Rather I expect the following reasons:
- the fall of the pound against the euro, in the time after Brexit, this leads to salary differences which are denoted in USD

- the substantially higher number of international students in UK, esp. at LBS, compared to the German schools: LBS has 97% international students (according to FT MiM Ranking 2017, versus e.g. the 27% of WHU), which means only 3% are British nationals. While this not directly leads to a salary difference, it can be argued that foreigners face typically a difficulty in the job market, which could impact the sales figures

- the German MSc degrees typically require a Business undergrad degree. This implies that the people in Germany have earlier on focused on potential jobs and potentially done more internships in the relevant field

- the German MSc courses are two-year courses that enable people to do an internship and with that to improve employability, whereas most UK programmes are one-year programmes. For instance, FT MiM 2017 ranking states that 50% of LBS students did an internship (as I understand in the course of the programme) compared to 100% of WHU students.

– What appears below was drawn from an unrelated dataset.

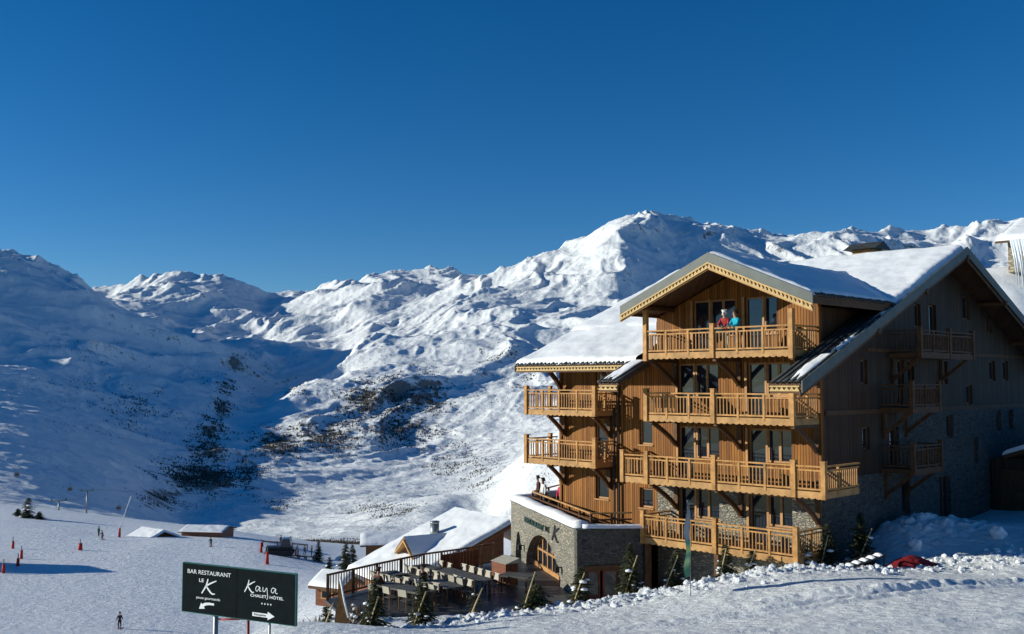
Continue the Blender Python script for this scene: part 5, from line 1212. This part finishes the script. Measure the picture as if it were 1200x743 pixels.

- Salary difference in Consulting (for other industries I don't know): Consulting is a typical pathway after a MSc (especially at the German schools in the FT ranking). I know of several instances, where the pay in Germany is (admittingly before taxes) higher than in London. Several employers in Germany hire people with a Masters degree to a higher position/rank than people from a Bachelor degree, whereas my impression is that in the UK, there is no difference between Bachelor and Master in this regard. I know of instances, where a person starting in London with an Oxbridge MBA gained at the same firm the same rank as a person starting in Munich with a German MSc. (not to speak of the cost of living in London)
Maybe this is also question of labor supply and demand. The German speaking region (DACH) is the world's second biggest consulting market after the US, but nearly all consulting firms hire people with sufficient German skills. UK and & Ireland are close, but below the consulting market size of DACH, however there are many more people speaking English and qualified for the jobs (which also shows that e.g. LBS is a more attractive target for international students than the German schools). If supply and demand hold true, than the salary in the UK should be lower by comparison.
I don't expect that purchasing power has a large effect there (at least compared to the typical PPP situation with India and China).

Rather I expect the following reasons:
- the fall of the pound against the euro, in the time after Brexit, this leads to salary differences which are denoted in USD

- the substantially higher number of international students in UK, esp. at LBS, compared to the German schools: LBS has 97% international students (according to FT MiM Ranking 2017, versus e.g. the 27% of WHU), which means only 3% are British nationals. While this not directly leads to a salary difference, it can be argued that foreigners face typically a difficulty in the job market, which could impact the sales figures

- the German MSc degrees typically require a Business undergrad degree. This implies that the people in Germany have earlier on focused on potential jobs and potentially done more internships in the relevant field

- the German MSc courses are two-year courses that enable people to do an internship and with that to improve employability, whereas most UK programmes are one-year programmes. For instance, FT MiM 2017 ranking states that 50% of LBS students did an internship (as I understand in the course of the programme) compared to 100% of WHU students.

- Salary difference in Consulting (for other industries I don't know): Consulting is a typical pathway after a MSc (especially at the German schools in the FT ranking). I know of several instances, where the pay in Germany is (admittingly before taxes) higher than in London. Several employers in Germany hire people with a Masters degree to a higher position/rank than people from a Bachelor degree, whereas my impression is that in the UK, there is no difference between Bachelor and Master in this regard. I know of instances, where a person starting in London with an Oxbridge MBA gained at the same firm the same rank as a person starting in Munich with a German MSc. (not to speak of the cost of living in London)
Maybe this is also question of labor supply and demand. The German speaking region (DACH) is the world's second biggest consulting market after the US, but nearly all consulting firms hire people with sufficient German skills. UK and & Ireland are close, but below the consulting market size of DACH, however there are many more people speaking English and qualified for the jobs (which also shows that e.g. LBS is a more attractive target for international students than the German schools). If supply and demand hold true, than the salary in the UK should be lower by comparison.